Thursday, August 27, 2015

Watering Holes

Last month I mentioned the Outer Banks wild ponies. Visitors to the island often wonder how these small horses traditionally found water to drink. After all, there are no fresh water streams, ponds, or springs on Ocracoke. Besides, marsh ponies eat great quantities of salt marsh grass, so they need to drink water about every three hours.

Photo by Charlie F on Yelp

Sometimes, of course, rain puddles provide fresh water for the ponies. When that source of water is not available the horses have learned to dig drinking holes by pawing at the sand with their hooves. They tap into the rainwater runoff that is stored in a shallow "freshwater lens" that floats above brackish underground water.

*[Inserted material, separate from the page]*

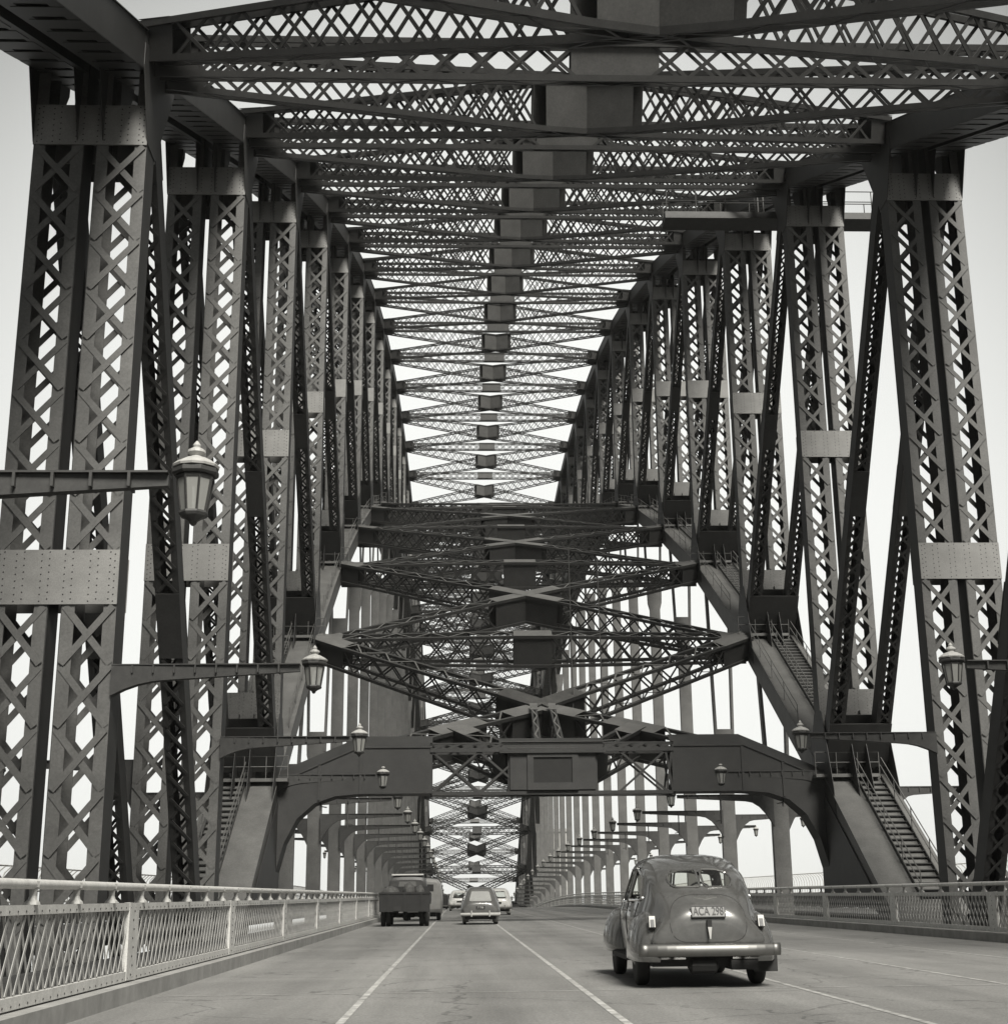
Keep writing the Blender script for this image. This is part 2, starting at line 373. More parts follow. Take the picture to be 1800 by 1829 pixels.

This month's Ocracoke Newsletter is the story of whale and porpoise fishing on  the Outer Banks. You can read the story here:


  1. Anonymous9:40 AM

    So people feed birds, stray cats bring carrots to horses in a pasture, the folks of the city of Charleston have water bowls for the dogs in town on leashes and the like on the mainland and the peoples of OI don't provide watering stations for the wild ponies?? Is there some rule mandating such

    1. Please note that I wrote about how the wild horses "traditionally found water." Until the mid-1950s there were several hundred wild "ponies" that fended for themselves in the uninhabited parts of the island. There was no way to care for them in that wild state, although a few wandered into the village. My family always kept a large galvanized tub filled with water along a footpath. The horses came by there to drink. Today, for their protection from traffic, the animals are maintained (including watered and fed) by the National Park Service in a large pasture midway on the island.